What all these nutty media corporations don’t see is that what we really need more than anything else is some engaged publicity — preferably in the form of a TV program where the stories are explained to the audience about what is happening in such a way that inspired more people that they could do it. You don’t have to waste your talent programming only what your boss tells you to. There are better things which you know you can do.

The fact that not one radio, TV or newspaper outlet has deemed it worth considering so much as a 10 minute broadcast on — for example — the development of the Open Street Map project is outrageous and completely inexcusable.

Same goes for other unique developments, like mySociety and TheyWorkForYou, whose segment, if ever made, will consist entirely without mentioning Public Whip.

Did I say I was horribly grumpy right now?

Must be the lack of sleep.

Meanwhile, Becka got flooded into the cave she was exploring on Saturday, and didn’t get out till seven hours late, missing the club dinner. I’m glad I wasn’t there to have worried about it.

10 Comments

  • 1. 16 Down » Freesteel&hellip replies at 23rd June 2008, 12:06 pm :

    […] Freesteel: How hackday was not mashed …complaining on his mobile phone, trying to find out why he only had one party on the bus for a weekend trip all the way down to London. […]

  • 2. 2 Static » Blog Arc&hellip replies at 23rd June 2008, 12:12 pm :

    […] Freesteel: How hackday was not mashed Luckily, we had prepared some static slides on Dan’s computer. But it was an Ubunto machine and unable to access its external monitor socket. […]

  • 3. jon.blogs.com&hellip replies at 23rd June 2008, 1:12 pm :

    Mashed 2008…

    An excellent mash-up again at Alexandra Palace this past weekend. Front-end development skills were, perhaps predictably for an event around rapid prototyping, not in demand again, especially my brand of rather flawed Zope3 servers! However, the whole …

  • 4. Alan Connor replies at 23rd June 2008, 1:20 pm :

    Was the radio producer this guy? If so, I think he might be interested in UNDemocracy – will drop him a line.

  • 5. B T Express » How h&hellip replies at 23rd June 2008, 10:58 pm :

    […] How hackday was not mashed Having been so long in the CADCAM industry where the companies are (a) highly secretive about what their programmers are doing, and (b) appear to express bugger-all curiosity for what their competitor’s programmers are doing (thus … […]

  • 6. Chris Heilmann replies at 23rd June 2008, 11:11 pm :

    You do know that you catch more flies with honey than with vinegar, right?

    For the record, I loved your hack, especially the chance to immediately email the police and thank them for the surveillance.
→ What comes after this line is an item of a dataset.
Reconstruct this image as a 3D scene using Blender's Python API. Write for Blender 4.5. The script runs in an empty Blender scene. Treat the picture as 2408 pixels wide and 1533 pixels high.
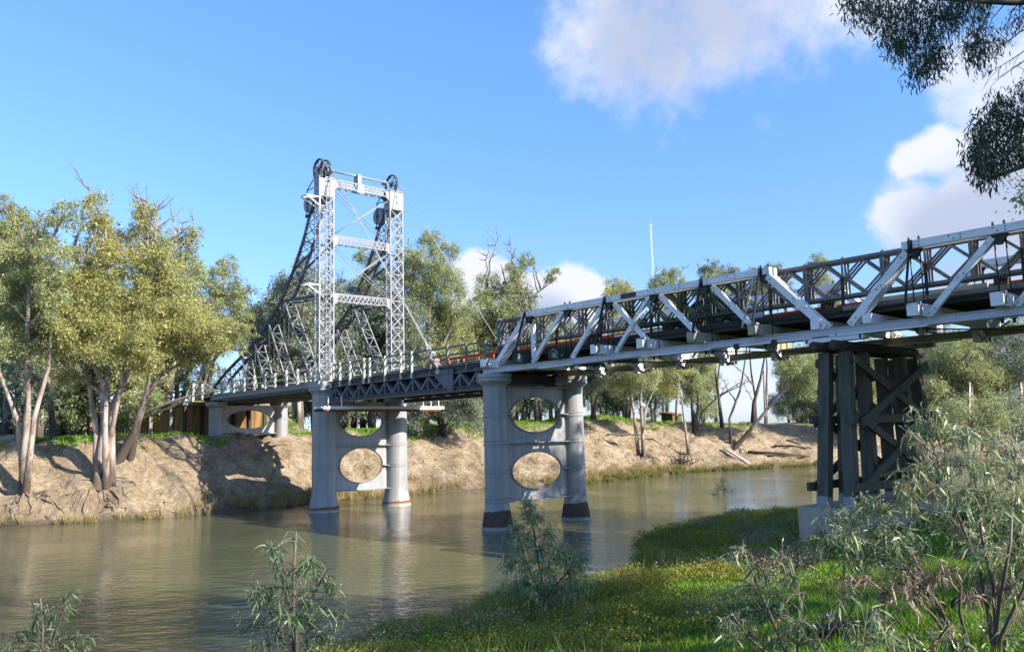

I live in Hackney in London and right now I have a helicopter over my house, too. This happens every few weeks and does get very annoying.

    However, you condemning an whole event (or actually every year it seems) is just unfair and it means you don’t get the idea of it. The prizes are in 90% of the cases given out wrongly, but who cares? The main chance of events like these is to network with people you wouldn’t have met before and build something together. I went up and did a small accessible interface to the audio data of the BBC to ask the audience if they would be interested in a hack event that has this as a goal – make data accessible to people with disabilities with mashups and APIs as the maintainers of the sites will not do that (or get caught up in internal politics). I got a prize for that and a lot of feedback and support from the people at the event. I am happy and I was very unsure about the idea when I went up there. I was also sure that it was all about making pretty mashups and showing impressive interfaces. It is not that way, people do start caring and doing more. There is a need for opening data in easy to digest ways but so far this is only fully acknowledged in the accessibility professionals arena – and a lot of those have no idea about technology.

    Posts like these make it hard to get companies to unearth budgets for this to happen though. If you are grumpy, then be grumpy but don’t spoil it for the rest of us who are still seeing this as a great opportunity to do more than draw a paycheck with our IT skills.

    Also keep your eyes open for other events, like channel4’s 2gether08 and social innovation camp. Or be grumpy, it is your choice.

  • 7. Ian Forrester replies at 24th June 2008, 4:30 am :

    I have to agree with Chris. I also love the hack, I use to live in Woolwich (south east London) sandwich between City Airport and some kind of Base? So it was even more frustrating when some helicopter would fly over for most of the night. If I could have posted somewhere or found out why later, that would have been a great help.

    Just in defense of the prizes and judging. At over the air (April) there was a chance for the people in room to vote for best overall hack. And at hackday (last year) the same using a special camera and special poles. Both took extra time and required a lot of prep and attention. Not ideal when sitting on your ass for 2 hours.

    Prizes are a small part of the whole event, and I know it may seem very frustrating not as such “winning.” But to be honest, its all about the taking part. And who knows who might drop you a email asking to know more about your prototype 🙂

    Cheers

  • 8. Freesteel&hellip replies at 1st July 2008, 7:27 pm :

    […] visit to Pembrokeshire to see my old club UBUC on their annual Skomer trip was delayed by going to Mashed -08 on the weekend of Saturday 21 June, a canceled visit by a friend on Wednesday, and Becka’s […]

  • 9. B T Express » Frees&hellip replies at 2nd July 2008, 6:53 am :

    […] Freesteel: How hackday was not mashed …where the companies are (a) highly secretive about what their programmers are doing, and (b) appear to express bugger-all curiosity for what… […]

  • 10. Garry Bodsworth replies at 2nd July 2008, 11:51 am :

    Hi Julian,

    This just appeared on the BBC News website Government launches data mash-up. Thought his might be right up your street.